Nei giorni seguenti scontri di quel genere si moltiplicarono. Lo tenevo a bada, lo rimproveravo, e intanto mi disprezzavo. Ma provavo anche rabbia: cosa si pretendeva da me, cosa dovevo fare? Amavo Nino, lo avevo sempre amato: come facevo a strapparmelo dal petto, dalla testa, dalla pancia, ora che anche lui mi voleva? M’ero costruita fin da piccola un perfetto congegno autorepressivo. Non uno dei miei desideri veri era mai prevalso, avevo sempre trovato il modo per incanalare ogni smania. Ora basta, mi dicevo, che salti in aria tutto, anche io per prima.”

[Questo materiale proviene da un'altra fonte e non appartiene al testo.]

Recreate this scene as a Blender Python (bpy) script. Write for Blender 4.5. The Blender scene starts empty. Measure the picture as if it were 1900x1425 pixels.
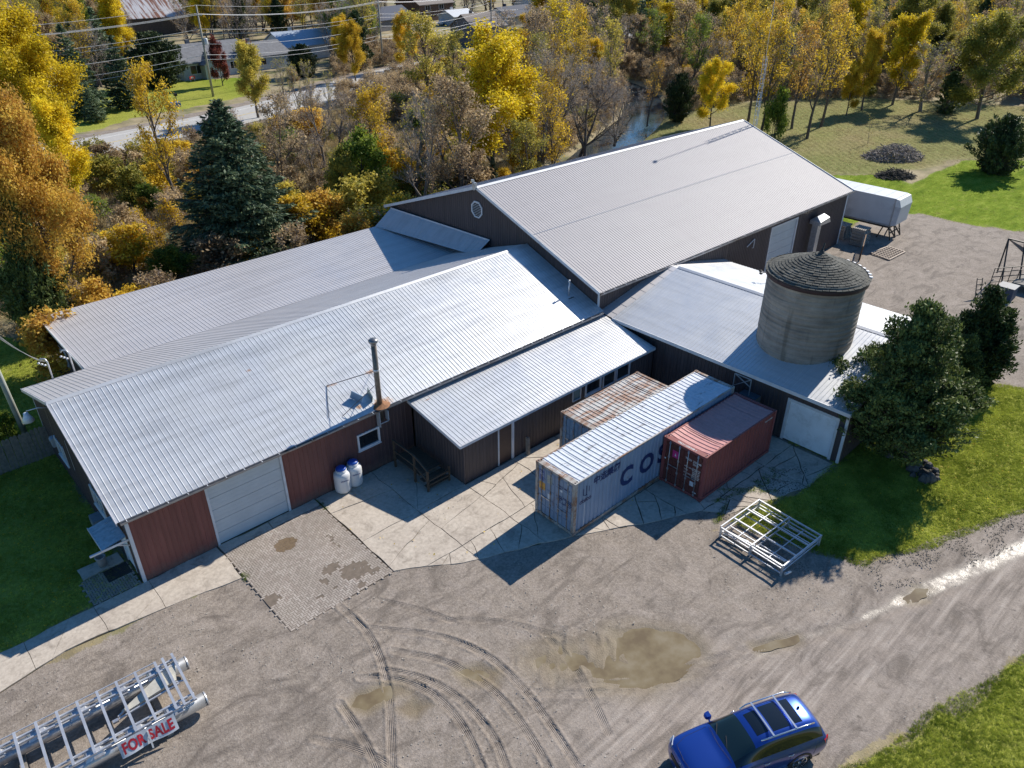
import bpy, math, random
import numpy as np
from mathutils import Vector, Matrix, Euler
SC = bpy.context.scene
COL = SC.collection
R = math.radians
# ---------------------------------------------------------------- camera
cam = bpy.data.cameras.new('camera')
cam.sensor_width = 36.0
cam.lens = 1416.2 / 1900 * 36
cam.clip_start = 0.5
cam.clip_end = 3000
camo = bpy.data.objects.new('camera', cam)
COL.objects.link(camo)
camo.location = (-4.47, -27.582, 23.484)
camo.rotation_euler = (math.pi / 2 - 0.535, 0.0, -0.745)
SC.camera = camo
# ---------------------------------------------------------------- sky, sun, exposure
SUN_EL, SUN_AZ = R(36.0), R(3.8)          # azimuth measured from +X towards +Y
w = bpy.data.worlds.new('World')
SC.world = w
w.use_nodes = True
nt = w.node_tree
nt.nodes.clear()
sky = nt.nodes.new('ShaderNodeTexSky')
sky.sky_type = 'NISHITA'
sky.sun_disc = False
sky.sun_elevation = SUN_EL
sky.sun_rotation = math.pi / 2 - SUN_AZ
sky.air_density = 1.0
sky.dust_density = 0.2
sky.ozone_density = 4.0
bg = nt.nodes.new('ShaderNodeBackground')
bg.inputs['Strength'].default_value = 0.095
wo = nt.nodes.new('ShaderNodeOutputWorld')
hs = nt.nodes.new('ShaderNodeHueSaturation')
hs.inputs['Saturation'].default_value = 1.25
nt.links.new(sky.outputs[0], hs.inputs['Color'])
nt.links.new(hs.outputs[0], bg.inputs[0])
nt.links.new(bg.outputs[0], wo.inputs[0])
sl = bpy.data.lights.new('sun', 'SUN')
sl.energy = 5.0
sl.angle = R(0.53)
sl.color = (1.0, 0.93, 0.82)
so = bpy.data.objects.new('sun', sl)
COL.objects.link(so)
sd = Vector((math.cos(SUN_EL) * math.cos(SUN_AZ), math.cos(SUN_EL) * math.sin(SUN_AZ), math.sin(SUN_EL)))
so.rotation_euler = sd.to_track_quat('Z', 'Y').to_euler()
so.location = (60, 0, 60)
vs = SC.view_settings
SC.display_settings.display_device = 'sRGB'
vs.view_transform = 'Standard'
vs.look = 'None'
vs.exposure = 0.43
vs.gamma = 1.0
vs.use_curve_mapping = False
SC.cycles.max_bounces = 6
SC.cycles.transparent_max_bounces = 6
SC.cycles.use_adaptive_sampling = True
rnd = random.Random(7)

# ---------------------------------------------------------------- material helpers
def srgb(r, g, b):
    f = lambda c: (c / 255 / 12.92) if c / 255 <= 0.04045 else ((c / 255 + 0.055) / 1.055) ** 2.4
    return (f(r), f(g), f(b))

class NT:
    def __init__(s, name):
        s.m = bpy.data.materials.new(name)
        s.m.use_nodes = True
        s.t = s.m.node_tree
        s.t.nodes.clear()
        s.out = s.n('ShaderNodeOutputMaterial')
        s.b = s.n('ShaderNodeBsdfPrincipled')
        s.l(s.b.outputs[0], s.out.inputs[0])
    def n(s, typ, **kw):
        o = s.t.nodes.new(typ)
        for k, v in kw.items():
            setattr(o, k, v)
        return o
    def l(s, a, b): s.t.links.new(a, b)
    def pos(s):
        if not hasattr(s, '_g'): s._g = s.n('ShaderNodeNewGeometry')
        return s._g.outputs['Position']
    def island(s):
        s.pos(); return s._g.outputs['Random Per Island']
    def mapping(s, vec, scale=(1, 1, 1), rot=(0, 0, 0), loc=(0, 0, 0)):
        m = s.n('ShaderNodeMapping')
        m.inputs['Scale'].default_value = scale
        m.inputs['Rotation'].default_value = rot
        m.inputs['Location'].default_value = loc
        s.l(vec, m.inputs['Vector']); return m.outputs[0]
    def noise(s, vec, scale, detail=4, rough=0.55, dist=0.0):
        o = s.n('ShaderNodeTexNoise')
        o.inputs['Scale'].default_value = scale
        o.inputs['Detail'].default_value = detail
        o.inputs['Roughness'].default_value = rough
        o.inputs['Distortion'].default_value = dist
        s.l(vec, o.inputs['Vector']); return o.outputs[0]
    def voro(s, vec, scale, feature='F1', out='Distance'):
        o = s.n('ShaderNodeTexVoronoi'); o.feature = feature
        o.inputs['Scale'].default_value = scale
        s.l(vec, o.inputs['Vector']); return o.outputs[out]
    def ramp(s, fac, stops, interp='LINEAR'):
        r = s.n('ShaderNodeValToRGB'); r.color_ramp.interpolation = interp
        e = r.color_ramp.elements
        while len(e) < len(stops): e.new(0.5)
        for i, (p, c) in enumerate(stops):
            e[i].position = p
            e[i].color = (c[0], c[1], c[2], 1) if not isinstance(c, (int, float)) else (c, c, c, 1)
        s.l(fac, r.inputs[0]); return r.outputs[0]
    def mix(s, fac, a, b, mode='MIX'):
        m = s.n('ShaderNodeMix', data_type='RGBA', blend_type=mode)
        m.clamp_factor = True
        for i, v in ((0, fac), (6, a), (7, b)):
            sock = m.inputs[i]
            if hasattr(v, 'is_linked') or hasattr(v, 'links'): s.l(v, sock)
            elif isinstance(v, (int, float)) and i == 0: sock.default_value = v
            else:
                if isinstance(v, (int, float)): v = (v, v, v)
                sock.default_value = (v[0], v[1], v[2], 1)
        return m.outputs[2]
    def math(s, op, a, b=0.0, c=None, clamp=False):
        m = s.n('ShaderNodeMath', operation=op); m.use_clamp = clamp
        for sock, v in zip(m.inputs, (a, b, c)):
            if v is None: continue
            if isinstance(v, (int, float)): sock.default_value = v
            else: s.l(v, sock)
        return m.outputs[0]
    def attr(s, name, out='Fac'):
        a = s.n('ShaderNodeAttribute'); a.attribute_name = name
        return a.outputs[out]
    def set(s, **kw):
        for k, v in kw.items():
            k = {'base': 'Base Color', 'rough': 'Roughness', 'metal': 'Metallic', 'spec': 'Specular IOR Level'}.get(k, k)
            sock = s.b.inputs[k]
            if isinstance(v, (int, float)): sock.default_value = v
            elif isinstance(v, tuple): sock.default_value = (v[0], v[1], v[2], 1)
            else: s.l(v, sock)
        return s
    def bump(s, h, strength=0.3, dist=0.02):
        b = s.n('ShaderNodeBump')
        b.inputs['Strength'].default_value = strength
        b.inputs['Distance'].default_value = dist
        s.l(h, b.inputs['Height']); s.l(b.outputs[0], s.b.inputs['Normal']); return s

def plain(name, c, rough=0.6, metal=0.0, vary=0.15, scale=3.0, bump=0.0, dirt=None):
    k = NT(name)
    p = k.pos()
    n1 = k.noise(p, scale, 5, 0.6)
    hi = tuple(min(1, x * (1 + vary)) for x in c); lo = tuple(x * (1 - vary) for x in c)
    col = k.ramp(n1, [(0.3, lo), (0.7, hi)])
    if dirt:
        n2 = k.noise(p, scale * 0.6, 8, 0.7)
        col = k.mix(k.ramp(n2, [(0.52, 0.0), (0.68, 0.85)]), col, dirt)
    k.set(base=col, rough=rough, metal=metal)
    if bump: k.bump(k.noise(p, scale * 8, 4), bump, 0.01)
    return k.m

def metal_roof(name, base, streak='y', patch=0.25, rust=(), metal=0.55, rough=0.42, tint=(0.95, 0.97, 1.0)):
    """weathered ribbed steel: cloudy patches, runs down the slope, a few rust marks"""
    k = NT(name)
    p = k.pos()
    st = k.mapping(p, (6.0, 0.35, 1.0) if streak == 'y' else (0.35, 6.0, 1.0))
    n1 = k.noise(p, 0.42, 6, 0.62, 0.6)
    n2 = k.noise(st, 1.0, 4, 0.6)
    n3 = k.noise(k.mapping(p, (0.25, 2.2, 1) if streak == 'y' else (2.2, 0.25, 1)), 1.0, 4, 0.6)
    lo = tuple(x * (1 - patch) for x in base); hi = tuple(min(1, x * (1 + patch * 0.55)) for x in base)
    col = k.ramp(n1, [(0.32, lo), (0.52, base), (0.72, hi)])
    col = k.mix(0.45, col, k.ramp(n2, [(0.3, tuple(x * 0.82 for x in base)), (0.7, hi)]))
    col = k.mix(0.5, col, k.ramp(n3, [(0.33, tuple(x * (1 - 1.3 * patch) for x in base)), (0.5, base), (0.66, hi)]))
    col = k.mix(k.ramp(k.noise(p, 2.2, 6, 0.7), [(0.5, 0.0), (0.75, 0.35)]), col, tuple(x * (1 - 1.2 * patch) for x in base))
    for (cx, cy, cz, rad, sx, sy) in rust:
        d = k.mapping(p, (1 / sx, 1 / sy, 1), loc=(-cx / sx, -cy / sy, -cz))
        ln = k.n('ShaderNodeVectorMath', operation='LENGTH'); k.l(d, ln.inputs[0])
        f = k.math('SUBTRACT', 1.0, k.math('DIVIDE', ln.outputs['Value'], rad))
        f = k.math('ADD', f, k.math('MULTIPLY', k.math('SUBTRACT', k.noise(p, 5.0, 6, 0.7), 0.5), 1.6))
        f = k.ramp(f, [(0.25, 0.0), (0.6, 0.8)])
        col = k.mix(f, col, (0.42, 0.22, 0.10))
    k.set(base=col, metal=metal, rough=k.ramp(n1, [(0.3, rough + 0.08), (0.7, rough - 0.05)]))
    if patch > .1: k.bump(k.noise(p, 1.2, 3), 0.12, 0.02)
    else:
        for lk in list(k.b.inputs['Roughness'].links): k.t.links.remove(lk)
        k.b.inputs['Roughness'].default_value = 0.65
    return k.m

# ---------------------------------------------------------------- mesh helpers
def setprops(o, label=None, cat=None, group=None, kind=None):
    if label: o['label'] = label
    if cat: o['category'] = cat
    if group: o['group'] = group
    if kind: o['kind'] = kind
    return o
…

Lenù si è privata di troppo, troppo a lungo, e Nino lo sa, non attende altro. Come prevedibile, ella alla fine, dopo un lungo tira e molla, cade nella trappola e lascia Pietro, fuggendo con Nino per un convegno in Francia.


Prima di partire c’è un’ultima telefonata con Lila, un duro momento di confronto in cui l’amica le mette di fronte la verità: Lenù non sta “diventando” proprio niente al di fuori di Lila, anzi, sta commettendo il medesimo errore che lei ha fatto anni prima, fuggendo da un matrimonio infelice con Nino ed aggrappandosi a lui come se fosse una speranza concreta… con in più l’aggravante che Lila non avrebbe mai trovato un modo pacifico per liberarsi di Stefano, violento e malvivente, mentre Lenù avrebbe potuto semplicemente divorziare e vivere liberamente.


Quello che fa Lila, fa anche Lenù, insomma. Ed infatti l’epilogo infelice di questa storia d’amore appena nata è già scritto.




Si capisce che Storia di chi fugge e di chi resta mi ha fatto riflettere molto, eh? Credetemi, ne avrei ancora di cose da dire, ma per pietà nei vostri confronti mi fermo qua :-)

Devo ancora leggere Storia della bambina perduta, il romanzo che ricordo di meno e che non è stato ancora portato sul piccolo schermo (anche se la fiction è in lavorazione). Spero di potervene parlare a giugno, ma se gli impegni non mi aiuteranno lo farò a luglio!

Per ora raccontatemi le vostre impressioni su questo volume della tetralogia!